Mood- and intent-dependent routing can distinguish simple, repetitive requests from complex concerns, or well-tempered customers from angry quitters, route a call to an investment advisor or a self-service. This is decided according to the complexity, urgency and mood of the customer. By asking an open question at the beginning of the call ("What can we do for you?"), the AI recognises the intention of the caller and routes demanding enquiries such as the financing of a property to an investment advisor or, in the case of simple concerns such as the account balance, to a self-service. The self-service agent handles the request promptly, error-free and around the clock.
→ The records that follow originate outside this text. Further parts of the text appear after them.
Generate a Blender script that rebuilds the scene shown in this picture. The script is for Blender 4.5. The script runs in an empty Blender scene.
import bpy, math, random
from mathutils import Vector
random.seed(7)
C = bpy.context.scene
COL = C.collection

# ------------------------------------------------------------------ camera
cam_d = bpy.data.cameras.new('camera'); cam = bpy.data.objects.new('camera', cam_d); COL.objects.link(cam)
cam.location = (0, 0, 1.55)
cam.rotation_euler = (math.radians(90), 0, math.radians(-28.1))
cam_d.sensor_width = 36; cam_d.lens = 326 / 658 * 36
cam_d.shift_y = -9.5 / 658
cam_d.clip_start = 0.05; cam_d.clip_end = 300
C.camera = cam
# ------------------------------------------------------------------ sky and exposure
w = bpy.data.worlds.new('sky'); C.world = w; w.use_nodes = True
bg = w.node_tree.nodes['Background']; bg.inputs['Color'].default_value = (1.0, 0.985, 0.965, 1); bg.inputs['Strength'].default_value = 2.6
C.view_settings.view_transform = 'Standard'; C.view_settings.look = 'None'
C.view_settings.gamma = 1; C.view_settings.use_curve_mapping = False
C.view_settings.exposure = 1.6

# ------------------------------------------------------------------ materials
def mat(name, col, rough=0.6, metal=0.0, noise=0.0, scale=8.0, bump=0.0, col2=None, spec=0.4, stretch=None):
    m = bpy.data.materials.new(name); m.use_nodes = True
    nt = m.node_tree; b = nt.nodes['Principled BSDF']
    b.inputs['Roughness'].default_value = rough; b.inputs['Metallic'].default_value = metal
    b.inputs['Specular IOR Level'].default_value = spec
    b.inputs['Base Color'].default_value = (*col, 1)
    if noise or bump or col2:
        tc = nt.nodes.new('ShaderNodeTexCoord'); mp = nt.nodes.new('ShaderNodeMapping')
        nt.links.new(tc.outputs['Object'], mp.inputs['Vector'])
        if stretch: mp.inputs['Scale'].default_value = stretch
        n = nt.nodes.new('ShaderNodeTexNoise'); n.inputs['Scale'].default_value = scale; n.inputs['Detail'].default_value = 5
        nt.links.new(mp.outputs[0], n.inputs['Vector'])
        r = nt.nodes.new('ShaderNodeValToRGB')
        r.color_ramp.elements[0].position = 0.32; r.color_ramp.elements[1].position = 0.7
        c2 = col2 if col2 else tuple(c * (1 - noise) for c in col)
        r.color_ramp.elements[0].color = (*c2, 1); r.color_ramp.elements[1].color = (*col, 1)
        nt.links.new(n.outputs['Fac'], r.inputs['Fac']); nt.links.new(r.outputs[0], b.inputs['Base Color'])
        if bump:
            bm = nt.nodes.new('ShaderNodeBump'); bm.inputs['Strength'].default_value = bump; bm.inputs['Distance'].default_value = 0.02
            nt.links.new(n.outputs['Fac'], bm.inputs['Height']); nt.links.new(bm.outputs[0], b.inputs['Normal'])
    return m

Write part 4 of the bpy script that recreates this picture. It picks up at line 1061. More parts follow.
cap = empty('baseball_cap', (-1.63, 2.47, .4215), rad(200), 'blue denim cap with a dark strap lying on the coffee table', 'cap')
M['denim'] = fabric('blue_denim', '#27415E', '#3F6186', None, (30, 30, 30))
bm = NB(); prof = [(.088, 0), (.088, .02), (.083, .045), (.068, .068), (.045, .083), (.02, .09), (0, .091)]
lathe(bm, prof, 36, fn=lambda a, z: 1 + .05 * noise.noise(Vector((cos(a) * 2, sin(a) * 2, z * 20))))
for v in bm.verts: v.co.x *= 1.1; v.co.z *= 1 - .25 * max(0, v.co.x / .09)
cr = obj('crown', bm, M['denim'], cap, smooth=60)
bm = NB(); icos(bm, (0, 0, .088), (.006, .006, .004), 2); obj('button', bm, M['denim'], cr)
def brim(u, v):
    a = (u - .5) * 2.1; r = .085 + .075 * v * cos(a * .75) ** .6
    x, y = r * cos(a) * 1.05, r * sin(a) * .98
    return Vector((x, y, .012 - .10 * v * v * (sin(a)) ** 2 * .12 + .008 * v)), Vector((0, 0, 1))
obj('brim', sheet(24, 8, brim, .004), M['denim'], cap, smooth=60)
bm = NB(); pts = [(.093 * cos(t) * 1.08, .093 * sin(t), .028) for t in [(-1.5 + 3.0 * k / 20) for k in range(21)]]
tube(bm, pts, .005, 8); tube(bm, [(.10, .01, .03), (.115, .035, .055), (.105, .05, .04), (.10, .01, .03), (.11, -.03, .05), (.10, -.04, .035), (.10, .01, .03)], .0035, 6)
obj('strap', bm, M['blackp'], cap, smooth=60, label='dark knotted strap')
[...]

Great.

But even for the simplest of queries, a bot is not automatically the best solution. "I have a question about the order status" indicates a relaxed, simple process. "I want to know where my order is!!!!!", on the other hand, indicates annoyance and a disturbed process. Connecting the customer with a self-service bot would be possible on an intent-based basis, but not very clever. Ideally, the smart sentiment recognition would then refine the routing and head for the employees.

Thanks, smarter buddy!

And then there are the smart assistants that support employees in their work. They take notes of relevant conversation content and make it available immediately - taking notes is a thing of the past. This not only helps the staff to concentrate, but also avoids mistakes. Some buddies transcribe the recognised content of an enquiry immediately into data-carrying systems and make the relevant information available. And if further process steps are necessary after processing, such as creating a file, informing specialists or making an appointment, the assistant takes care of this. Such systems considerably relieve the customer service and push the customer experience without replacing humans.

Of bots and humans

The important thing is: valuable employees should not work like a bot, but take care of complex, demanding tasks. Conversely, a bot is not a human being and its abilities are limited. Whenever empathy and reflection are required, when it comes to calming down angry customers, finding errors or correcting automated decisions, a human is needed. A bot can't win back cancellations or cross-sell. The idea of complete automation will probably lead to a customer experience in the dumps and possibly alienate customers much more than an overworked employee, with whom customers can at least vent their frustrations. Even if this is not nice for the staff. Customer experience is and remains a human thing, because bots don't order shoes or a new car and AI has no clientele. The decisive phases of the customer experience should not necessarily be left to a bot. But if we use AI as active support, suddenly many things become possible!